"Our greatest responsibility is to be good ancestors."

-Jonas Salk

Sunday, July 6, 2014

Neither Optimist nor Pessimist, Just Activist

Posted to Dot Earth:

I'm not an optimist. I do not predict a good outcome. Nor am I a pessimist. I do not predict a bad outcome. I think the whole question is wrong-headed in the extreme.

The whole point of calling our time the anthropocene is to emphasize that we control our destiny. Good, or bad? It's our decision and our responsibility.

I believe a tolerably good outcome is possible, if and only if we work together toward it. It's not a question of predicting. It's a question of deciding.

Though some losses are already behind us and many more are inevitable, there is still much we can celebrate and build upon. We must stop treating the natural world as something to exploit, and start realizing that it is our home. If we do that, we can thrive. The other choices look dire. Why not choose to do our best?


Anonymous said...

Because there is no possibility to restore everything already lost; and because there is little interest in doing so; and because there are far too many humans making far too many demands; and because there is an endless litany of unsolved problems that are still escalating in scope and severity; and because money drives virtually everything, and greed drives even that; and because monetizing everything, including the environment, future, health, happiness and virtually all things found within human civilization - I do not share your "belief" that a "good outcome is possible".

In fact, such a position is, in my own opinion, but based upon several decades of close study, ridiculously optimistic.

The ability to "thrive" can only occur when there is an abundance of resources - which do not exist anymore. Not even democracy can continue without this abundance. But in their wasted absence, we do have an abundance of people - who still want everything that is fast disappearing and are demonstrably "insisting" on taking whatever is left, even if it means extinction (and often does). This is bound to cause conflicts and manifold problems, even beyond the metrics we are measuring today.

"The only thing we can be sure of about the future is that it will be absolutely fantastic. So if what I say now seems to you to be very reasonable, then I have failed completely. Only if what I tell you appears absolutely unbelievable, have we any chance of visualizing the future as it really will happen." - Arthur C. Clarke

Hogwash of course. There is more suffering and destruction and misery now then ever before (stats prove this, i.e., more slavery, more hunger, more "bad" of virtually everything). Clarke was just a author, but not prescient.

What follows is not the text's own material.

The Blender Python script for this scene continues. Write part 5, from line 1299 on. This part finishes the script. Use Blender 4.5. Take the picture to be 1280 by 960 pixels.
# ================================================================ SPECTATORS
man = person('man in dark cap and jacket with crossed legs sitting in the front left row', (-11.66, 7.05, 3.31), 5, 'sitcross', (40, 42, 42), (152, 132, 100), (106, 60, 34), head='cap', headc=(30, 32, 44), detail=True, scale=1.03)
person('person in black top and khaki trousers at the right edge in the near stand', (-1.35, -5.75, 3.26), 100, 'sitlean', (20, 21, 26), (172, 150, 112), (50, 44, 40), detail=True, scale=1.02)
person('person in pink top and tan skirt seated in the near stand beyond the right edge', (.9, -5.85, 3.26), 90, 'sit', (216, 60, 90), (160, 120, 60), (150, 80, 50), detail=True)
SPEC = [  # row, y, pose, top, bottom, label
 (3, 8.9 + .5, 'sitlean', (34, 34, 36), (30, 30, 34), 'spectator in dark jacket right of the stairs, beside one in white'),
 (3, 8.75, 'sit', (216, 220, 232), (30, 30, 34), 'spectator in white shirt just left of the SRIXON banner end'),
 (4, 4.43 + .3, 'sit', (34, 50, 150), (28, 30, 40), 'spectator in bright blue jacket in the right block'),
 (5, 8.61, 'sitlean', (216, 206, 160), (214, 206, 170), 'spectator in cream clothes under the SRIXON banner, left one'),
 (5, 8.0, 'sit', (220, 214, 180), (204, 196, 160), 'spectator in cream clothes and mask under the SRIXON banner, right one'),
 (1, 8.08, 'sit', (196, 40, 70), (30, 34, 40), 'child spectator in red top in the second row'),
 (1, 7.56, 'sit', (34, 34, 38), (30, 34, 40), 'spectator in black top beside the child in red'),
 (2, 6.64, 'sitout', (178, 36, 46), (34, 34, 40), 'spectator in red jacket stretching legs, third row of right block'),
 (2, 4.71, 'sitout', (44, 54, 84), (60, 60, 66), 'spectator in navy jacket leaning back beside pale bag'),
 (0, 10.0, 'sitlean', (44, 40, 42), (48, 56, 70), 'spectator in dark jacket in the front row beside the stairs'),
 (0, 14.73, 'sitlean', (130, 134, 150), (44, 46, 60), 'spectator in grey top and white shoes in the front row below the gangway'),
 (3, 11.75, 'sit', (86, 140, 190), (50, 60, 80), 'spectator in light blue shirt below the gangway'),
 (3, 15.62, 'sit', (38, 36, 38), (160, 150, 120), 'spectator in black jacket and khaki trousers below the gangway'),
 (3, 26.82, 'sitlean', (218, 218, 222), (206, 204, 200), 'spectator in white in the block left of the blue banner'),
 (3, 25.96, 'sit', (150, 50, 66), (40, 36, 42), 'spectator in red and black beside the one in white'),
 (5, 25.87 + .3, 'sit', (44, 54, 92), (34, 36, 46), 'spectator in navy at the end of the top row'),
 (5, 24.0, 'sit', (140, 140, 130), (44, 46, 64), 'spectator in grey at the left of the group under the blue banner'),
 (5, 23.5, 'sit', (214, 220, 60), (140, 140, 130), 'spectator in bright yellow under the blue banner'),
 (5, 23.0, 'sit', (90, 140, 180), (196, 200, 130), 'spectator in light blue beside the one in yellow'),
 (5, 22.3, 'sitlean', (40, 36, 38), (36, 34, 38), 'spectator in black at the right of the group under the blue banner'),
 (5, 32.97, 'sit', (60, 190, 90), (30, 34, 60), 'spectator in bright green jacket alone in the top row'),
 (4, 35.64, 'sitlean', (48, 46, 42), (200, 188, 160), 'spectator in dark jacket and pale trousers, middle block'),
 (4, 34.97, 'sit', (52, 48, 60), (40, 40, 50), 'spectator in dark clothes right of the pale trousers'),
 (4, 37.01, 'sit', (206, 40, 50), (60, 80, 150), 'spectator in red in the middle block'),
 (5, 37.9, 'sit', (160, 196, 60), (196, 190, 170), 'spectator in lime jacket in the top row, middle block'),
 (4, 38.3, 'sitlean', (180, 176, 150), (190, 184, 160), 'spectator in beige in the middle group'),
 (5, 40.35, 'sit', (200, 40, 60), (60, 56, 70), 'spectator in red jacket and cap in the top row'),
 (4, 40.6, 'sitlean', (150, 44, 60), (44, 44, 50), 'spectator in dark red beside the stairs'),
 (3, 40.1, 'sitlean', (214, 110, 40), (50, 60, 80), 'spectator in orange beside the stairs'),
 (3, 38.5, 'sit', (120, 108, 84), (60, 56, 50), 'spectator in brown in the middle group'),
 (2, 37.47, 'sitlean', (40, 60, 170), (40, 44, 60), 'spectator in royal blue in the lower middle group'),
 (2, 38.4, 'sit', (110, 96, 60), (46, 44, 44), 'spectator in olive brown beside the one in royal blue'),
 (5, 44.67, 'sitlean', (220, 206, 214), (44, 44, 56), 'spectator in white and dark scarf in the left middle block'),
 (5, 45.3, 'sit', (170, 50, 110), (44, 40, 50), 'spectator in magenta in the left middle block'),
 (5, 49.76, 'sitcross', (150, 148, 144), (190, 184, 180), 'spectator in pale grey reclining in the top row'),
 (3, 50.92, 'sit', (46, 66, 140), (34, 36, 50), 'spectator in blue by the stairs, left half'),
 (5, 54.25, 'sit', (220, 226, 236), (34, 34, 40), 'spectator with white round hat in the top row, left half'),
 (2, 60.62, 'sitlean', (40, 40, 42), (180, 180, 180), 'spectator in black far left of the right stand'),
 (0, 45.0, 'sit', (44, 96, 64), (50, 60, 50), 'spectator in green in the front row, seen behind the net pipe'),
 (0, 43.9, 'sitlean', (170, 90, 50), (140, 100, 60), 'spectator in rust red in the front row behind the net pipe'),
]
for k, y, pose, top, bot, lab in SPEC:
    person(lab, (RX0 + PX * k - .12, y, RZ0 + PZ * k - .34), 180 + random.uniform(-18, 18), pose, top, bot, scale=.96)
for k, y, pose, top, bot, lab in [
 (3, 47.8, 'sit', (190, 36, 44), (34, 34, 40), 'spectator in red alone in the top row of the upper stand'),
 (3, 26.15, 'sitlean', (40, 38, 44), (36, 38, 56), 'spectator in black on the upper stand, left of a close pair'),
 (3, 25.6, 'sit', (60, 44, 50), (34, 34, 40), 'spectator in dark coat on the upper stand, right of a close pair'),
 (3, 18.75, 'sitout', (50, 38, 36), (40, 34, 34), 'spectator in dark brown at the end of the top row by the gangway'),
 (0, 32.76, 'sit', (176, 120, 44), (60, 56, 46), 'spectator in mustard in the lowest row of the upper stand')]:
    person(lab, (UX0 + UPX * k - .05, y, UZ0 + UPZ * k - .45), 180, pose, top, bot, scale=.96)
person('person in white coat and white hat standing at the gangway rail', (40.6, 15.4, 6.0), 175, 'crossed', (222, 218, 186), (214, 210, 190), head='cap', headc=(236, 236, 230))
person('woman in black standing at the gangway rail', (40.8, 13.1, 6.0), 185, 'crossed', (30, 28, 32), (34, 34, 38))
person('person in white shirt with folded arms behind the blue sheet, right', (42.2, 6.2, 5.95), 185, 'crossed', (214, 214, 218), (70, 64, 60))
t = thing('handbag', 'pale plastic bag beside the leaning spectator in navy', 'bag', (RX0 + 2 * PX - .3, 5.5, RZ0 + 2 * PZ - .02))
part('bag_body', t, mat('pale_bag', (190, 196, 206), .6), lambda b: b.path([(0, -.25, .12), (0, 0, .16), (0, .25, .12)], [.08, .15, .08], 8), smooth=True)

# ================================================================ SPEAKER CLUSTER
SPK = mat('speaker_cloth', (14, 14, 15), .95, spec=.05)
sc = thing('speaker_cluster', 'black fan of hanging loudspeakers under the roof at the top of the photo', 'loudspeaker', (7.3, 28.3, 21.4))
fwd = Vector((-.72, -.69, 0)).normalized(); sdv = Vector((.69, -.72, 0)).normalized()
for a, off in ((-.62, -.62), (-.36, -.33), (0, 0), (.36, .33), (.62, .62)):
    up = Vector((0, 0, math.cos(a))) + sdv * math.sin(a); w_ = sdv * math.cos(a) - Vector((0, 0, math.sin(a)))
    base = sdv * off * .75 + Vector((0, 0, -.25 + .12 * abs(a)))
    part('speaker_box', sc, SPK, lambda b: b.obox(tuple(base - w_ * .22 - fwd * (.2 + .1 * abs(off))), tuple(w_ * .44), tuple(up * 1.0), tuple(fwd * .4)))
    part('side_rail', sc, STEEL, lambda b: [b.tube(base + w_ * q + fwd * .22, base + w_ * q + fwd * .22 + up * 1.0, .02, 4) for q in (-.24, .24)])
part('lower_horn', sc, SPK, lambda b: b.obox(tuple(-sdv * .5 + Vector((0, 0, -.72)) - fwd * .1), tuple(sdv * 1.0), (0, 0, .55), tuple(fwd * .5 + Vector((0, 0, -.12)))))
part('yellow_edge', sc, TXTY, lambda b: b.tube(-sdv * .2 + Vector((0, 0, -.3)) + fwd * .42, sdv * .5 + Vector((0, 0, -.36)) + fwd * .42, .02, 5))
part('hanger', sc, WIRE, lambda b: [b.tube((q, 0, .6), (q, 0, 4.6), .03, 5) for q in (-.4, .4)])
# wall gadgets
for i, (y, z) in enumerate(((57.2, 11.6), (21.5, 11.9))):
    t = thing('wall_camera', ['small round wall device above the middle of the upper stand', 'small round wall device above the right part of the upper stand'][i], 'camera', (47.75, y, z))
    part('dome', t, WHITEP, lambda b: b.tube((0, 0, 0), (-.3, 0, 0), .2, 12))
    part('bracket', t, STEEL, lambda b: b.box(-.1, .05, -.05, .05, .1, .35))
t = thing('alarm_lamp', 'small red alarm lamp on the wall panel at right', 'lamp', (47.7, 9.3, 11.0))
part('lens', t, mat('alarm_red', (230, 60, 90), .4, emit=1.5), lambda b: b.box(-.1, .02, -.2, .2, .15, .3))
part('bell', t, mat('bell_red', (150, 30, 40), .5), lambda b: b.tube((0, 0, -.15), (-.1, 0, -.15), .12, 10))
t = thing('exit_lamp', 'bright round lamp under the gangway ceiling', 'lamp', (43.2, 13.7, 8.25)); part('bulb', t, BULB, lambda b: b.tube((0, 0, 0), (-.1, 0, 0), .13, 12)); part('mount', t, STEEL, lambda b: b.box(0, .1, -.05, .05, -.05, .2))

Honesty dictates we tell the truth and what Clarke projected is not the present or the truth, it was just wishful thinking.

Which is what you are doing in your post - projecting wishful thinking and attempting to declare as truth. Honesty dictates you accept the reality of our common predicament.

We cannot replace all that has now been lost, or all that has now gone extinct, or all that has been consumed, or mined, or tossed away. What remains is but a former fragment of the tremendous abundance that once existed, but it does not exist anymore and there is virtually nothing we can do to bring any of it back.

Wish all you want, but an honest assessment of all that is lost and what little remains, and what this means for 7+ billion, and the events that are unfolding, and what we actually DO know about the future from measurements being taken today, then optimism of any kind is the refuge of denial.

It may make you feel better, but it's just hopium and has no basis in reality or truth.


Those seeking to revise the geological column risk getting what they wish for- the brave new world of the Anthropocene could end up being styled the Neocarboniferous.


Those seeking to revise the geological column do so at their own risk: the brave new world of the Anthropocene could end up being styled the Neocarboniferous.